At Phillips, Shai Wosner’s Beethoven and Debussy are brief and lasting

Shai Wosner
Washington Post

By Robert Battey

It is the rare concert that I leave wanting more, but pianist Shai Wosner’s recital Sunday at the Phillips Collection was an all-too-brief affair. He offered eight short works of Beethoven and Debussy, and then the Beethoven “Waldstein” sonata, barely taking a breath in between.

The point — the aggressive juxtapositions of similar ideas a century apart — was well-made, but hardly necessary. Neither of these two geniuses need any special advocacy, explanation or “illumination,” and I would have preferred to hear this excellent artist give us a proper rendition of a complete book of Debussy’s “Images” or “Preludes” rather than the little morsels he offered.

Wosner, at 36, is a highly intelligent player in his prime. Other than the tiniest lapse in “La Danse de Puck,” he was note-perfect.
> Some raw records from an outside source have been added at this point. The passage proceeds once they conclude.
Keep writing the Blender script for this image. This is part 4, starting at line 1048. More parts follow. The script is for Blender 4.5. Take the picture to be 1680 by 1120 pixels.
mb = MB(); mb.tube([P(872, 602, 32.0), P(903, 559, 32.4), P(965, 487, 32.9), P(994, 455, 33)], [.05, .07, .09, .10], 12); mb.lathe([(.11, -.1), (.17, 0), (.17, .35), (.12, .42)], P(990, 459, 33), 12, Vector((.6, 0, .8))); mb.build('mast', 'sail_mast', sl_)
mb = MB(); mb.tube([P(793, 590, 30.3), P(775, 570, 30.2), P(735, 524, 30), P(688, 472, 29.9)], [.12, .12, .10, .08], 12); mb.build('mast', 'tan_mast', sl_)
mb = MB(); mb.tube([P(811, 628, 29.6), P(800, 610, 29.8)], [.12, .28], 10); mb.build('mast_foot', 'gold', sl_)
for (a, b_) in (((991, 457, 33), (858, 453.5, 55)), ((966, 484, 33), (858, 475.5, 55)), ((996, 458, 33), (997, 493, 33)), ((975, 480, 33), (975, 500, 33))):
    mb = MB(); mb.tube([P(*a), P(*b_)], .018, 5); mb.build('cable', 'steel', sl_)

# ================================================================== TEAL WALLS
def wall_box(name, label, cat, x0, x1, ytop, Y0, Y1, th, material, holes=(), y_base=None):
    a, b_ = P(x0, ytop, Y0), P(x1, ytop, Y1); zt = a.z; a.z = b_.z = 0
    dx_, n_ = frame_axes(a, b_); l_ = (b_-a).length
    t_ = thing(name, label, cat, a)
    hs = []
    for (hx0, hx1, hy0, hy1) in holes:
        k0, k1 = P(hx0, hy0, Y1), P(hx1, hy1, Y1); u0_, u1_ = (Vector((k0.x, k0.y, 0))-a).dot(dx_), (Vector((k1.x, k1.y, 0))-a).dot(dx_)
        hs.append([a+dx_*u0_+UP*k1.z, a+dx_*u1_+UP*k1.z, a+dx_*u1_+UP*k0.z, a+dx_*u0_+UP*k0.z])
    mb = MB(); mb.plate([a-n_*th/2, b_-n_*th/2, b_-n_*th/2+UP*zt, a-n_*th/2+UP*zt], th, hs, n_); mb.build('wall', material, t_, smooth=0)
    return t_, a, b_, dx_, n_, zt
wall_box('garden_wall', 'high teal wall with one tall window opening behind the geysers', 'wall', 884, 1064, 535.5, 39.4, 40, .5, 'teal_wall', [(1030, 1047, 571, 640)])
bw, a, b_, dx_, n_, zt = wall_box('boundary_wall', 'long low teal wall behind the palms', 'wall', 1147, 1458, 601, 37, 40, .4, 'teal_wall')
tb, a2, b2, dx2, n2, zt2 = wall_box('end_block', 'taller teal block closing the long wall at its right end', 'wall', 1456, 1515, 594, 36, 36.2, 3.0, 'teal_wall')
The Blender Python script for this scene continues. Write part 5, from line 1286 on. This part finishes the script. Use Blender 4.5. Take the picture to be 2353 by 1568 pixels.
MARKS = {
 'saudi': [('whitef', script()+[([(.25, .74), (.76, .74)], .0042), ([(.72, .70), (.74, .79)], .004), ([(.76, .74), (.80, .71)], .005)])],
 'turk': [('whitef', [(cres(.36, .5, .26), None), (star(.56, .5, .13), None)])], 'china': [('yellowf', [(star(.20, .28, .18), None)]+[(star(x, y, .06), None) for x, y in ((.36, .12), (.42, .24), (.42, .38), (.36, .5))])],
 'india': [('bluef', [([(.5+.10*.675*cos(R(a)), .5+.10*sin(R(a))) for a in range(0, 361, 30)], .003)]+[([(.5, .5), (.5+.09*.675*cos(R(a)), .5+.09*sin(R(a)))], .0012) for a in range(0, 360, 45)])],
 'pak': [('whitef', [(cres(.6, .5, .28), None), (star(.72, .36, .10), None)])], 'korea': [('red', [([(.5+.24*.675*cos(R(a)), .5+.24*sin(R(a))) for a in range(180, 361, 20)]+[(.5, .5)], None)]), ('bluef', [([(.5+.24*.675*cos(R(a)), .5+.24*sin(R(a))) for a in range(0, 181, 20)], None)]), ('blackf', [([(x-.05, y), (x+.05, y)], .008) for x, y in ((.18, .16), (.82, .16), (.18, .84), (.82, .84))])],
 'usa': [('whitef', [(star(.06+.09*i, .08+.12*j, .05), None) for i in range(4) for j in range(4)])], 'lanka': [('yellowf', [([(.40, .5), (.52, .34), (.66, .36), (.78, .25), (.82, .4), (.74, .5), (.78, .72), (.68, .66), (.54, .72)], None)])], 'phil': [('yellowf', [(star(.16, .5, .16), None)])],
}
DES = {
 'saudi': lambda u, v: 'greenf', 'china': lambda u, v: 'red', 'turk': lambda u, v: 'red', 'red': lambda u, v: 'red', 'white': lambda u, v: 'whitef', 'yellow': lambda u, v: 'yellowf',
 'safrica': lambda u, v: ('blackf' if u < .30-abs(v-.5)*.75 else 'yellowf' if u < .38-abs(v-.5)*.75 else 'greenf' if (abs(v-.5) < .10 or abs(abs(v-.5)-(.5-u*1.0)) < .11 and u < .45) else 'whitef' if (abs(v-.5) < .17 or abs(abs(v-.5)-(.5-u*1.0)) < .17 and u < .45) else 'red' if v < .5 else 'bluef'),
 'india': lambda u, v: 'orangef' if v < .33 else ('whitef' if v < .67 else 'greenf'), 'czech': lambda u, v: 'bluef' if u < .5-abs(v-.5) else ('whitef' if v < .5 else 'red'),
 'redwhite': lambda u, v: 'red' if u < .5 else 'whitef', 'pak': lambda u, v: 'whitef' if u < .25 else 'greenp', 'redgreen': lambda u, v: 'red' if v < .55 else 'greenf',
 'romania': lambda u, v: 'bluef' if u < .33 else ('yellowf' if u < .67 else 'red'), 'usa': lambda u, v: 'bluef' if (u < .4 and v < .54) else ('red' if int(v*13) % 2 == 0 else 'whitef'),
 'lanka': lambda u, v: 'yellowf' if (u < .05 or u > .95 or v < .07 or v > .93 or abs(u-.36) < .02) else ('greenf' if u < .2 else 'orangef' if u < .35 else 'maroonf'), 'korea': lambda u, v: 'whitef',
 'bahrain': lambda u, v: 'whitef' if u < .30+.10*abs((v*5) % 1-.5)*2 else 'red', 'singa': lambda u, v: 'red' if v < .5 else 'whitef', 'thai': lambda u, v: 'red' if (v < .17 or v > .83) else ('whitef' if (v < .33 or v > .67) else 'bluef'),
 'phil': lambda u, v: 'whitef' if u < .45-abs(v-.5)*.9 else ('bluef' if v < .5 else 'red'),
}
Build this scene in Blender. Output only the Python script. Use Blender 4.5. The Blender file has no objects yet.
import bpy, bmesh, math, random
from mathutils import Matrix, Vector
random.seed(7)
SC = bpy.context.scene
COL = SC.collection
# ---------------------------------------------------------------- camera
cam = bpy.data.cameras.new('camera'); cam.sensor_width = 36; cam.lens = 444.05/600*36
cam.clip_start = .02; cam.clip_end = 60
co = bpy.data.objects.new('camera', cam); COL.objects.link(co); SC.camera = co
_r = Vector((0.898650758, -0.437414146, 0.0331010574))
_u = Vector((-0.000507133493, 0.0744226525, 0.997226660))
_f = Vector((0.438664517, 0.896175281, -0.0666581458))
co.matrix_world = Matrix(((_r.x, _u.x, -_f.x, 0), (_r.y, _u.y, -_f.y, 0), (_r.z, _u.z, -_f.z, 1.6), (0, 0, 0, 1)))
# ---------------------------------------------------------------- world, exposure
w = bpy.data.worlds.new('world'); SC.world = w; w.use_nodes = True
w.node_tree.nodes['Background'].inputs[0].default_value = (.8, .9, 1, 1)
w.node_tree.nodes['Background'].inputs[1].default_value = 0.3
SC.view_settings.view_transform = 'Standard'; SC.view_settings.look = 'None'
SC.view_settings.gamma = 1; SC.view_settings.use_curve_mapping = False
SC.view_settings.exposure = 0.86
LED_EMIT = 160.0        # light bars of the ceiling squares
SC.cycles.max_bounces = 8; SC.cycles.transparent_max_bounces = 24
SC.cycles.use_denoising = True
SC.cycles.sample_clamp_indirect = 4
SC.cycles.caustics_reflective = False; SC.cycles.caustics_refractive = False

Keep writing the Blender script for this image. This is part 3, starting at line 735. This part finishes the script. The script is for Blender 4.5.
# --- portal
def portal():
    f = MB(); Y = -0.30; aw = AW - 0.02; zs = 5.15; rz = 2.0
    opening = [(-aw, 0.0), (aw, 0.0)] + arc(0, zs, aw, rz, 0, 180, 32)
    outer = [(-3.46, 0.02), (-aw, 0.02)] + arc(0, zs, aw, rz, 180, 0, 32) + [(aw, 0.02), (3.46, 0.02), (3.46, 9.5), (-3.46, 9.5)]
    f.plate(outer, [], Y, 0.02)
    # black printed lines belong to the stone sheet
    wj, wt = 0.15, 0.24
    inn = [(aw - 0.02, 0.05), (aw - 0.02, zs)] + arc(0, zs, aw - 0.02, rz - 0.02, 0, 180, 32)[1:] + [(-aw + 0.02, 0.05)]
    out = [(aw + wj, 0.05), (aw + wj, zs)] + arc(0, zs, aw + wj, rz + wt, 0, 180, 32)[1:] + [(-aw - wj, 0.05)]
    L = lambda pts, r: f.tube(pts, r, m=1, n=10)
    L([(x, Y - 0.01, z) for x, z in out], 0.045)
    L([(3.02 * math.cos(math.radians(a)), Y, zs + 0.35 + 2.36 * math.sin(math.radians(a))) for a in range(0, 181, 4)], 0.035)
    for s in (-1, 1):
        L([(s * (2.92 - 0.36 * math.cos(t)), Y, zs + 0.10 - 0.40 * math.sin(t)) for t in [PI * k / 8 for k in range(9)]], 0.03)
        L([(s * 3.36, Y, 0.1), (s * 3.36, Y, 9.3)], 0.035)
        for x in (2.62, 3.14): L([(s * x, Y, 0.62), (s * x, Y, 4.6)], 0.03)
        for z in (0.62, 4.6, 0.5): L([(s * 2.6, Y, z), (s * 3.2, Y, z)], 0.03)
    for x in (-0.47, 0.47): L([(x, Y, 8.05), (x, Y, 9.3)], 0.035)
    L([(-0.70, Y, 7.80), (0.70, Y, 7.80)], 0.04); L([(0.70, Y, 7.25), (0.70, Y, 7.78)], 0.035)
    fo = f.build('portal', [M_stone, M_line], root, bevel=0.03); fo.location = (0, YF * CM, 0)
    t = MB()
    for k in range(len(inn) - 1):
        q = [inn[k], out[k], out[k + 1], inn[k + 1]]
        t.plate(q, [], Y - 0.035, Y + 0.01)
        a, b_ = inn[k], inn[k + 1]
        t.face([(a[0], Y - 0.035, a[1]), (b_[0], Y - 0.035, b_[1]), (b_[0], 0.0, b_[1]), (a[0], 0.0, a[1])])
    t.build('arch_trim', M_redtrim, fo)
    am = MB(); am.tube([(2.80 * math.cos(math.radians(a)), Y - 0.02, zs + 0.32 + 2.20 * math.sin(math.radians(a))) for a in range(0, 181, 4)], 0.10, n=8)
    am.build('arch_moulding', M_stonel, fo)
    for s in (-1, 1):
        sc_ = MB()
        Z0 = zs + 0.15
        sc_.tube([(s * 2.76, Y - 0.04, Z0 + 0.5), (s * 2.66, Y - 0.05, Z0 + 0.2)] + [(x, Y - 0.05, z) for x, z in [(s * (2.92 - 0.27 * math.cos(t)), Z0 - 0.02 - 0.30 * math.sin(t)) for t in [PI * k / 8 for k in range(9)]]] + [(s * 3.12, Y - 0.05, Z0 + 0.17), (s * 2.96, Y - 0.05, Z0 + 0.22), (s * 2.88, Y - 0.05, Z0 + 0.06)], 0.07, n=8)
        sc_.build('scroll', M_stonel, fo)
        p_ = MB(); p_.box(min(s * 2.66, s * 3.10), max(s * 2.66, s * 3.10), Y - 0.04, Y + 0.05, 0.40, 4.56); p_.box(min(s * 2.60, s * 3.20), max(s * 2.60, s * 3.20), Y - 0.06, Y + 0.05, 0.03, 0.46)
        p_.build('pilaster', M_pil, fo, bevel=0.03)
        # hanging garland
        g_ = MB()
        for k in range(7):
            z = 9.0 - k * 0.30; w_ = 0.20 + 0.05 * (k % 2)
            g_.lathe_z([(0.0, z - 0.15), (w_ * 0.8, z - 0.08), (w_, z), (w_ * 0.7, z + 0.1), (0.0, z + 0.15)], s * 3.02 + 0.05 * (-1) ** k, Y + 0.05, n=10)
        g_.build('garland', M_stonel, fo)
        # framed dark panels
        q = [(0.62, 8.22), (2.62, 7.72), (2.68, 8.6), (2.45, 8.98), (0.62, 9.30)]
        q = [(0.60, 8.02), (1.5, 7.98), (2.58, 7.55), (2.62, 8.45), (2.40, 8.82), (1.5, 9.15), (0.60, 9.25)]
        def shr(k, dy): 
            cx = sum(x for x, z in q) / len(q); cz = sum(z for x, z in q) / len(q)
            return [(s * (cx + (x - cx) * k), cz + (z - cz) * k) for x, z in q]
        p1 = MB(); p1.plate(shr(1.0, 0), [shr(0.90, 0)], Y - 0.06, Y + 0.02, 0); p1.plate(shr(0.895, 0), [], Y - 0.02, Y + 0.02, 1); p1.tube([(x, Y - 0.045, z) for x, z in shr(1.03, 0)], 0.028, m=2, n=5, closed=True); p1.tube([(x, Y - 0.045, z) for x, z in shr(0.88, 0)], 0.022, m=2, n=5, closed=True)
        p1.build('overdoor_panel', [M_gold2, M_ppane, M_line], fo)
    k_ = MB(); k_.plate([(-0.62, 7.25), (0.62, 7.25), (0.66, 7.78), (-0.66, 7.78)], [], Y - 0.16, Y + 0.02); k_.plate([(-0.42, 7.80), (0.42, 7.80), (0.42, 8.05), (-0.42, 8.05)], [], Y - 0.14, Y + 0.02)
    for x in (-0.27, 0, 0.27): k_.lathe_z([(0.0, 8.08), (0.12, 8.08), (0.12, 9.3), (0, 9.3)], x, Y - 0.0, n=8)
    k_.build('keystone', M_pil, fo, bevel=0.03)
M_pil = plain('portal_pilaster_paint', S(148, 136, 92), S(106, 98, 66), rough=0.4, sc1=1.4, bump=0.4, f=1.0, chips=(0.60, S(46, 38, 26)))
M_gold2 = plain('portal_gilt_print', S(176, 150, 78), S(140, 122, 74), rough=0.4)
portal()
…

He can sound impatient, as in “Reflets dans l’eau” or in the second theme of the “Waldstein,” and he can go overboard with the rubato, as in the Bagatelle in E-flat, Op. 126, No. 6. But his feel for keyboard color and voicing is wonderful. The immense dynamic range he displayed in Debussy’s “La Cathedrale engloutie” and the sharply etched virtuosity of “Mouvement” (from Debussy’s “Images”) and in two of Beethoven’s Op. 33 Bagatelles will remain in the memory for some time.